PR > PR Techniques
GUT, Miami / PHILADELPHIA CREAM CHEESE / 2023
Awards:
Overview
Credits
Why is this work relevant for PR?
The Tax-Free Bagel campaign launched a week before the tax deadline—a time when conversation about taxes was at its highest in the news and media. Philadelphia Cream Cheese used this moment to raise awareness about the bagel tax and offered New Yorkers a way to evade the bagel tax legally with the “Tax-Free Bagel.” We built a comprehensive PR strategy that created a press tour for our product innovation, the Tax-Free Bagel, by delivering it to news outlets, reporters, and influencers, getting the brand featured in the news and pop culture (CNN, NPR, Fox, and Stephen Colbert’s Late Show).
Background
Philadelphia goes hand in hand with bagels (59% of consumers use Philadelphia Cream Cheese on bagels). And in New York, the bagel capital of the world, people don’t know that they’re being taxed 8.875% for ordering a bagel schmeared with cream cheese. This is because a bagel needs to be sliced to get cream cheese inside of it; therefore, it’s legally considered a “prepared food.” Yeah, ridiculous. Philadelphia, being the most iconic cream cheese brand in the world, didn’t want to get in the way of people enjoying their favorite bagel with cream cheese. So the brand needed to establish itself as an ally to New Yorkers.
We needed to create a campaign that educated New Yorkers about the bagel tax and invited them to evade the bagel tax (legally).
Describe the creative idea
We created the “Tax-Free Bagel,” a special bagel that can’t be taxed because it doesn’t need to be sliced. The cream cheese is already stuffed inside of it. We partnered up with H&H Bagel, an iconic 50-year-old bagel shop in New York City, to sell it across their stores and online to add credibility to our campaign. To promote the Tax-Free Bagel, we used a provoking message across our executions that offered New Yorkers a way to evade the bagel tax legally, without having to go to jail. This tapped into New Yorkers’ love for bagels and hatred for taxes, which added voltage to our idea and ensured that it got organic buzz.
Describe the PR strategy
The Tax-Free Bagel campaign’s strategy was to raise awareness of the bagel tax to tax-paying millennials in New York City. The campaign leveraged cultural insights about the city being the bagel capital of the world, partnering with H&H Bagels to add credibility to the message, and took advantage of the context of tax season by launching a week before the tax deadline when conversation about taxes was at its peak in the media.
The key message was “Stuff It.” It’s an idiom in English that has a double meaning in our campaign: it alludes to the bagel stuffed with cream cheese, but it also means defiance to the tax.
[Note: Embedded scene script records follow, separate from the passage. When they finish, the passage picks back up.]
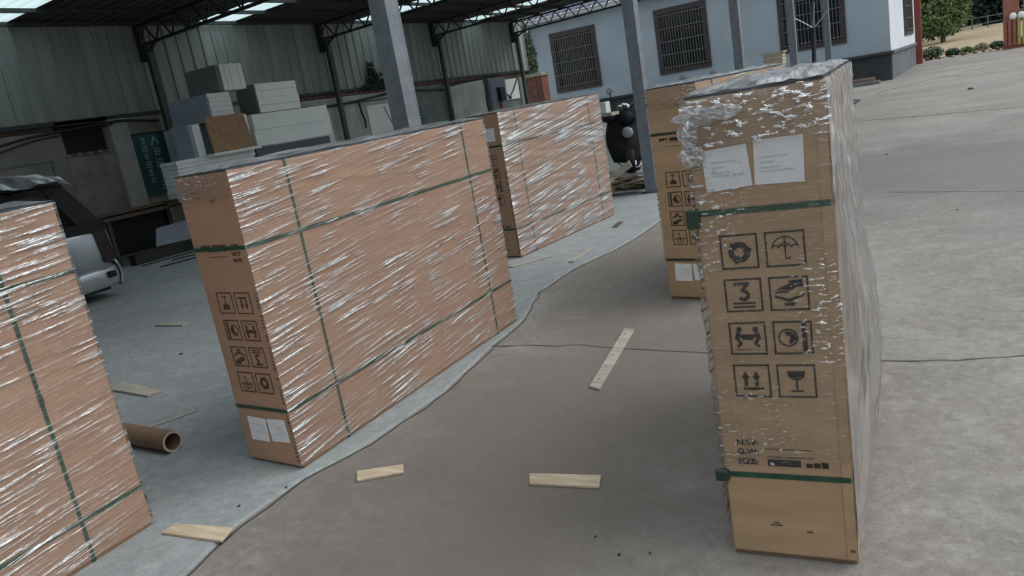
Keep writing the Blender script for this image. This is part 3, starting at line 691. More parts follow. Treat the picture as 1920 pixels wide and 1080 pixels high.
def icon(kind, x0, y0, x1, y1, ar):
    """list of polygons for one boxed pictogram; unit cell coordinates scaled into the frame"""
    P = []; hw = (x1-x0); hh = (y1-y0); lw = .0035
    P += [rect(x0, y0, x1, y0+lw), rect(x0, y1-lw, x1, y1), rect(x0, y0, x0+lw/ar, y1), rect(x1-lw/ar, y0, x1, y1)]
    k = hh/ (hw*ar)
    def q(pts): return [(x0+a*hw, y0+b*hh) for a, b in pts]
    def S(a, b_, w=.05): return stroke((x0+a[0]*hw, y0+a[1]*hh), (x0+b_[0]*hw, y0+b_[1]*hh), w*hh, ar)
    def A(cx, cy, r, a0, a1, w=.05, n=12): return arc(x0+cx*hw, y0+cy*hh, r*hh, a0, a1, w*hh, ar, n)
    if kind == 'recycle':
        for a in (90, 210, 330):
            P += A(.5, .48, .22, a-48, a+36, .16, 6)
            d = R(a+36); c_ = (.5+.22*math.cos(d)*k, .48+.22*math.sin(d)); tx, ty = -math.sin(d), math.cos(d); nx, ny = math.cos(d), math.sin(d)
            P.append(q([(c_[0]+nx*.15*k, c_[1]+ny*.15), (c_[0]-nx*.14*k, c_[1]-ny*.14), (c_[0]+tx*.17*k, c_[1]+ty*.17)][::1]))
    elif kind == 'umbrella':
        P += A(.5, .50, .34, 8, 172, .035, 16); P += A(.5, .50, .17, 10, 170, .03, 10)
        for i in range(4): P += A(.5+(-.255+.17*i)*k, .52, .085, 0, 180, .035, 6)
        P += [S((.5, .86), (.5, .28), .035)]; P += A(.5+.06*k, .28, .06, 180, 360, .04, 6)
    elif kind == 'three':
        P += [S((.26, .84), (.68, .84), .09), S((.64, .84), (.44, .62), .09)]; P += A(.5, .50, .13, -150, 90, .1, 10)
        P += [S((.2, .26), (.8, .26), .05), S((.2, .15), (.8, .15), .05)]
    elif kind == 'hands':
        P += [q([(.16, .60), (.3, .70), (.52, .78), (.52, .88), (.86, .90), (.86, .68), (.72, .70), (.62, .62), (.52, .60), (.34, .62)]), S((.16, .54), (.50, .56), .05),
              q([(.14, .46), (.5, .34), (.88, .50), (.88, .43), (.5, .25), (.14, .39)]), q([(.34, .22), (.66, .24), (.6, .14), (.4, .14)])]
    elif kind == 'lift':
        for s in (-1, 1):
            c_ = .5+s*.26
            P += A(.5+s*.22, .78, .04, 0, 360, .08, 8)
            P += [S((.5+s*.24, .70), (.5+s*.30, .46), .13), S((.5+s*.28, .48), (.5+s*.18, .34), .09), S((.5+s*.18, .36), (.5+s*.3, .24), .08), S((.5+s*.24, .62), (.5+s*.12, .52), .07)]
        P += [q([(.36, .45), (.64, .45), (.66, .62), (.34, .62)]), S((.15, .16), (.85, .16), .02)]
    elif kind == 'roll':
        P += A(.38, .50, .25, 0, 360, .05, 18); P += A(.38, .50, .13, -80, 120, .13, 8)
        P += [q([(.74, .08), (.86, .08), (.86, .92), (.74, .92)]), q([(.42, .5), (.60, .40), (.60, .66)])]
    elif kind == 'up':
        for c_ in (.33, .62): P += [q([(c_-.05, .34), (c_+.05, .34), (c_+.05, .6), (c_-.05, .6)]), q([(c_-.11, .58), (c_+.11, .58), (c_, .80)])]
        P += [S((.25, .26), (.80, .26), .08)]
    elif kind == 'glass':
        P += [q([(.26, .80), (.74, .80), (.70, .62), (.60, .54), (.40, .54), (.30, .62)]), S((.5, .55), (.5, .24), .05), S((.34, .2), (.66, .2), .05)]
    return P
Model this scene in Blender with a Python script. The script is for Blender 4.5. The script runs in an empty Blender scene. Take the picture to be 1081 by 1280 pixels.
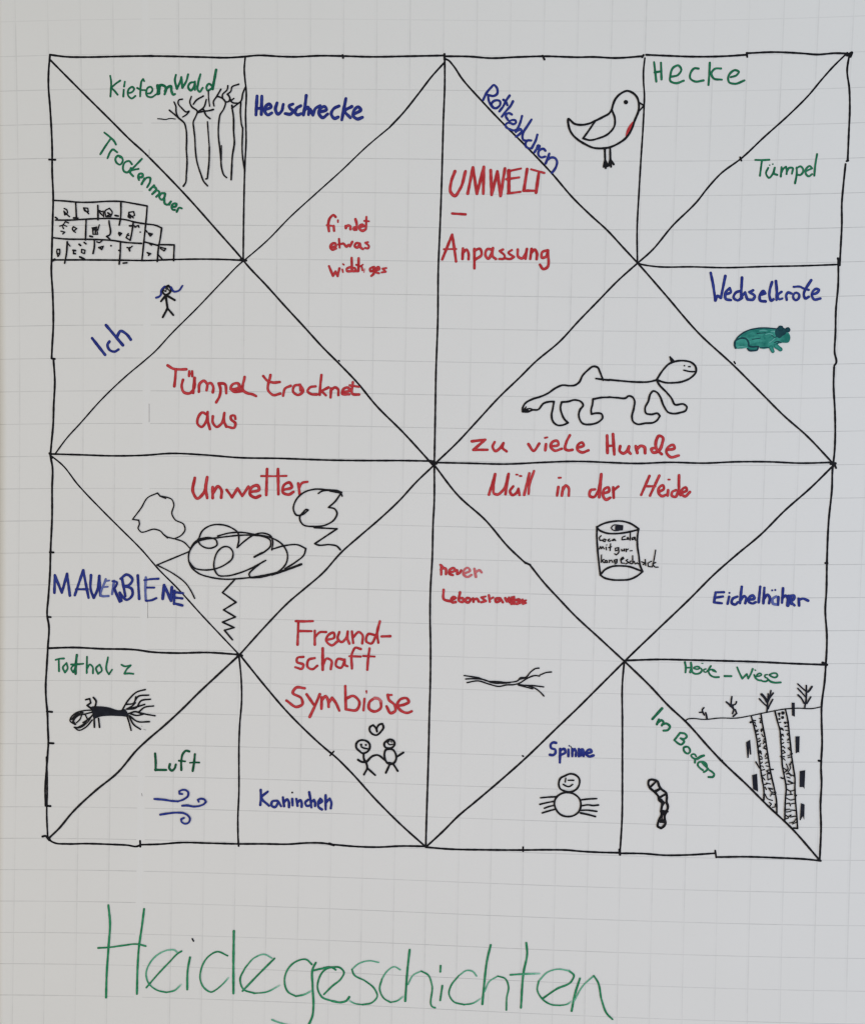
import bpy, math, random
from mathutils import Matrix, Vector
random.seed(7)
scene = bpy.context.scene
col = scene.collection

# ------------------------------------------------------------------ camera
# a phone held about 0.8 m from the sheet, turned a little off the sheet's axis
R_CAM = ((0.99912011, -0.0175382, 0.03809745),
         (0.01925973, 0.99878772, -0.04530073),
         (-0.03725677, 0.04599462, 0.99824668))
POS = (0.35293482, -0.32808555, 0.79135450)
FOC = 1300.0                     # focal length in photograph pixels (photo 1081 x 1280)
cam_d = bpy.data.cameras.new('camera')
cam = bpy.data.objects.new('camera', cam_d)
col.objects.link(cam)
fl = lambda v: Vector((v[0], -v[1], -v[2]))
ax, ay, az = fl(R_CAM[0]), -fl(R_CAM[1]), -fl(R_CAM[2])
M = Matrix(((ax.x, ay.x, az.x, POS[0]), (ax.y, ay.y, az.y, POS[1]), (ax.z, ay.z, az.z, POS[2]), (0, 0, 0, 1)))
cam.matrix_world = M
cam_d.sensor_fit = 'HORIZONTAL'
cam_d.sensor_width = 36.0
cam_d.lens = 36.0 * FOC / 1081.0
cam_d.clip_start = 0.01
cam_d.clip_end = 50
scene.camera = cam

# ------------------------------------------------------------------ light: soft indoor daylight
w = bpy.data.worlds.new('World')
scene.world = w
w.use_nodes = True
bg = w.node_tree.nodes['Background']
bg.inputs[0].default_value = (1.0, 0.978, 0.868, 1)
bg.inputs[1].default_value = 0.505

def area(name, loc, target, sx, sy, power, color):
    d = bpy.data.lights.new(name, 'AREA')
    d.shape = 'RECTANGLE'; d.size = sx; d.size_y = sy
    d.energy = power; d.color = color
    o = bpy.data.objects.new(name, d); col.objects.link(o)
    o.location = loc
    o.rotation_euler = (Vector(target) - Vector(loc)).to_track_quat('-Z', 'Y').to_euler()
    return o

area('window_light', (1.6, -0.3, 1.3), (0.34, -0.4, 0), 1.0, 1.2, 11.4, (0.480, 0.690, 1.0))
area('room_light', (-1.1, -0.6, 1.4), (0.34, -0.5, 0), 1.0, 1.0, 3.8, (1.0, 0.94, 0.79))
area('vignette_fill', (0.45, -0.60, 1.25), (0.45, -0.60, 0), 0.5, 0.5, 1.38, (1.0, 0.66, 0.76))  # added overhead fill standing in for lens vignetting: brighter centre, darker corners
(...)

This gave direction to all of our creative executions across social media, outdoor, and our stunt at Capitol Building that protested to lawmakers and government officials.
Describe the PR execution
On April 11th, we released a teaser video, in-feed social posts and stories on Facebook, Instagram, and TikTok. We also released billboards all around the city of New York. Not only did these executions raise awareness about the bagel tax, they educated New Yorkers about when and where they could buy Philadelphia’s Tax-Free Bagels.
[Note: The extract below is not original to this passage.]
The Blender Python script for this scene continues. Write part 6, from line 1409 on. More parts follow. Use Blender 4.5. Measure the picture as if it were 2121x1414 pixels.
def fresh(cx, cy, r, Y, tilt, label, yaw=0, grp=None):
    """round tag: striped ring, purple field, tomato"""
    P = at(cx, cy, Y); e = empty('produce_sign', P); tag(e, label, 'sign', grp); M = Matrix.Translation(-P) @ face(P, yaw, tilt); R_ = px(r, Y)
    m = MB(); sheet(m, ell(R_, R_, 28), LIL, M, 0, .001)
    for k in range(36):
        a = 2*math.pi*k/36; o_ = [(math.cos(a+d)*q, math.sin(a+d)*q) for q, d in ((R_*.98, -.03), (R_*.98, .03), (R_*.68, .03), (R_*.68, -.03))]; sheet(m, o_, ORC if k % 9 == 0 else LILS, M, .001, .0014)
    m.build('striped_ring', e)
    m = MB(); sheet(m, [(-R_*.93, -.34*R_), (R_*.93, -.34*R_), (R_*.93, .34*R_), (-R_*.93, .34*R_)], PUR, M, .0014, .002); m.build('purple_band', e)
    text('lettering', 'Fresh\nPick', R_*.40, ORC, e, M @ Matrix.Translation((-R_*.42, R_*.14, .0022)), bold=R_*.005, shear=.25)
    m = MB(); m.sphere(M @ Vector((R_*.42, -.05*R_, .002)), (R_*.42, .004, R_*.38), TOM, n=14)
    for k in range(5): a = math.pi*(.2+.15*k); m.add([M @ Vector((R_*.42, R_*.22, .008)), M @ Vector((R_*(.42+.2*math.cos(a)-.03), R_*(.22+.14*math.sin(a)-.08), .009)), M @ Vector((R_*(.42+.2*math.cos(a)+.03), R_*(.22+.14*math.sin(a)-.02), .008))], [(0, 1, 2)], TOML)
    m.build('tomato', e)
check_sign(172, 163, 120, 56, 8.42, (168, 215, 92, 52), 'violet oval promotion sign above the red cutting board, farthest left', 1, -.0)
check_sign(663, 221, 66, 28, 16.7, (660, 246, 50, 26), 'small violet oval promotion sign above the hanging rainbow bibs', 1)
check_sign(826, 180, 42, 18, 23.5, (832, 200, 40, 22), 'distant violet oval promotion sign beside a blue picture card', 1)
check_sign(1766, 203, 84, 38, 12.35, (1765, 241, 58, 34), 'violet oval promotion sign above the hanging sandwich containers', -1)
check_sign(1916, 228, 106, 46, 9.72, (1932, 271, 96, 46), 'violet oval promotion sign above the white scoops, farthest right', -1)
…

On April 14th-18th, the last few days to submit tax reports to the US government, we sold the Tax-Free Bagel at H&H Bagel locations in New York City (Upper East Side, Upper West Side, Manhattan, and Garment District) and online. We partnered with influencers to amplify our message.
On April 17th and 18th, we launched a pop-up activation in Albany, right in front of the Capitol Building (the government building of the State of New York) to protest the bagel tax to lawmakers and government officials. Because bagels are supposed to be enjoyed, not taxed.
List the results
Business Results:
294% Increase in sales across H&H Bagels stores
$540K Projected tax savings over the next year
743 Million Impressions
$7.1 Million in Earned Media
+169% Increase in Social Mentions vs. Monthly Average
515 Placements
Press:
“The greatest invention of the 21st century” -FOX
“The found a bagel loophole” -NY Post
“On a rebellion scale, 10 out of 10.” -NPR
Is there any cultural context that would help the jury understand how this work was perceived by people in the country where it ran?
Philadelphia’s Tax-Free Bagel campaign tapped into a collective love that New Yorkers specifically have for bagels. New York City is considered the capital of bagels due to being heavily influenced by Jewish culture—which turned bagels into a staple of American breakfast cuisine. The fact that Americans (not just New Yorkers) also have a negative relationship with taxes added to the cultural relevance of the Tax-Free Bagel campaign.
The Tax-Free Bagel played on this cultural context by raising awareness about the bagel tax, which rallied New Yorkers to passionately oppose the tax. Because the campaign’s launch coincided with the US tax deadline, the campaign was even more relevant to New Yorkers as well because taxes were on their top of mind.